[DATASET ENTRIES]
# # # # #

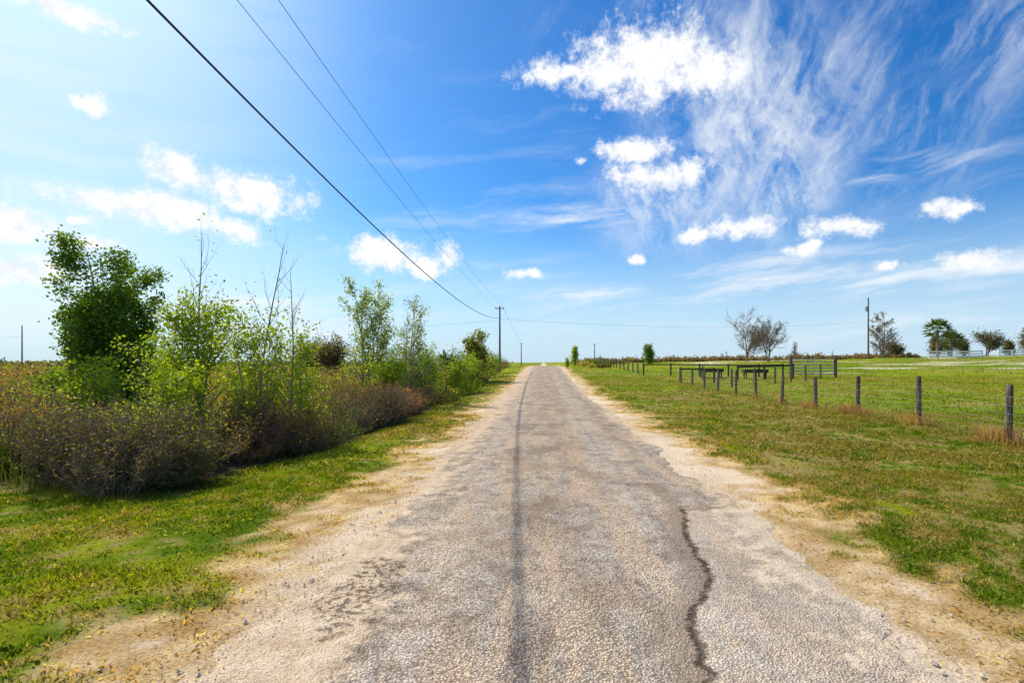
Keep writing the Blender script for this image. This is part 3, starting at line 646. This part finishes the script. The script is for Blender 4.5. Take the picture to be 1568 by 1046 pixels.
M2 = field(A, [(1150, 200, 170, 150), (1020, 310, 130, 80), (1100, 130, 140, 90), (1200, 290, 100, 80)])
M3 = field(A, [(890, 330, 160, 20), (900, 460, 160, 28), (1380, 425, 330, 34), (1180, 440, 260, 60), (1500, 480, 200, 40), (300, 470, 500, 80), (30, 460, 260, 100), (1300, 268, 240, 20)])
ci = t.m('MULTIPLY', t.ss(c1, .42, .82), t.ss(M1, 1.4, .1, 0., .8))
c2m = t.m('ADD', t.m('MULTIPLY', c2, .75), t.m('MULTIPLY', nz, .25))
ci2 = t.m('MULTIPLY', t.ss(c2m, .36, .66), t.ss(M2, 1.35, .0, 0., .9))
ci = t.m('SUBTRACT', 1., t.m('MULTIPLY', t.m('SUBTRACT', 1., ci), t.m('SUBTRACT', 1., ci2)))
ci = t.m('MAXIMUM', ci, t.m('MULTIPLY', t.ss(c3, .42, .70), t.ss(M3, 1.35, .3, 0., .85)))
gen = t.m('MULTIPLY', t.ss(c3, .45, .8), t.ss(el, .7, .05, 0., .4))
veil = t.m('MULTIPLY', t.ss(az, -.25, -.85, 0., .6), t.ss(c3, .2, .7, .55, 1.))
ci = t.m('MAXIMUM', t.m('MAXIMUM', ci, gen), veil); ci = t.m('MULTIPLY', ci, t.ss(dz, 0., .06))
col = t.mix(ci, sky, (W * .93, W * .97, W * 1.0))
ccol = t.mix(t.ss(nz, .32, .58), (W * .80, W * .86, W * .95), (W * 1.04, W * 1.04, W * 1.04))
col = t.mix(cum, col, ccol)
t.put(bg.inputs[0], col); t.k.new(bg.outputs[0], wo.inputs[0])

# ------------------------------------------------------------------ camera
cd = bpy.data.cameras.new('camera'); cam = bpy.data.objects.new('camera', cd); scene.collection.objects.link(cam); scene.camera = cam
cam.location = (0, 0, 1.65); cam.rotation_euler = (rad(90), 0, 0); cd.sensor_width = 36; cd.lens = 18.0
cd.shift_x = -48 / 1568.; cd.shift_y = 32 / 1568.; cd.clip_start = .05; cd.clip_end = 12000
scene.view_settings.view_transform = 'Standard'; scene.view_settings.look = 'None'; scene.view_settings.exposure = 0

# # # # #

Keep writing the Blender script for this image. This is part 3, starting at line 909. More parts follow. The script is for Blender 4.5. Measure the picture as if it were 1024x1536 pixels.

# # # # #

[BRIEF] Output exactly one stretch of the listing: from the line containing "by 1046 pixels." through the line containing "scene.view_settings.view_transform = 'Standard';", both end lines included.

[TASK RESPONSE]
Keep writing the Blender script for this image. This is part 3, starting at line 646. This part finishes the script. The script is for Blender 4.5. Take the picture to be 1568 by 1046 pixels.
M2 = field(A, [(1150, 200, 170, 150), (1020, 310, 130, 80), (1100, 130, 140, 90), (1200, 290, 100, 80)])
M3 = field(A, [(890, 330, 160, 20), (900, 460, 160, 28), (1380, 425, 330, 34), (1180, 440, 260, 60), (1500, 480, 200, 40), (300, 470, 500, 80), (30, 460, 260, 100), (1300, 268, 240, 20)])
ci = t.m('MULTIPLY', t.ss(c1, .42, .82), t.ss(M1, 1.4, .1, 0., .8))
c2m = t.m('ADD', t.m('MULTIPLY', c2, .75), t.m('MULTIPLY', nz, .25))
ci2 = t.m('MULTIPLY', t.ss(c2m, .36, .66), t.ss(M2, 1.35, .0, 0., .9))
ci = t.m('SUBTRACT', 1., t.m('MULTIPLY', t.m('SUBTRACT', 1., ci), t.m('SUBTRACT', 1., ci2)))
ci = t.m('MAXIMUM', ci, t.m('MULTIPLY', t.ss(c3, .42, .70), t.ss(M3, 1.35, .3, 0., .85)))
gen = t.m('MULTIPLY', t.ss(c3, .45, .8), t.ss(el, .7, .05, 0., .4))
veil = t.m('MULTIPLY', t.ss(az, -.25, -.85, 0., .6), t.ss(c3, .2, .7, .55, 1.))
ci = t.m('MAXIMUM', t.m('MAXIMUM', ci, gen), veil); ci = t.m('MULTIPLY', ci, t.ss(dz, 0., .06))
col = t.mix(ci, sky, (W * .93, W * .97, W * 1.0))
ccol = t.mix(t.ss(nz, .32, .58), (W * .80, W * .86, W * .95), (W * 1.04, W * 1.04, W * 1.04))
col = t.mix(cum, col, ccol)
t.put(bg.inputs[0], col); t.k.new(bg.outputs[0], wo.inputs[0])

# ------------------------------------------------------------------ camera
cd = bpy.data.cameras.new('camera'); cam = bpy.data.objects.new('camera', cd); scene.collection.objects.link(cam); scene.camera = cam
cam.location = (0, 0, 1.65); cam.rotation_euler = (rad(90), 0, 0); cd.sensor_width = 36; cd.lens = 18.0
cd.shift_x = -48 / 1568.; cd.shift_y = 32 / 1568.; cd.clip_start = .05; cd.clip_end = 12000
scene.view_settings.view_transform = 'Standard'; scene.view_settings.look = 'None'; scene.view_settings.exposure = 0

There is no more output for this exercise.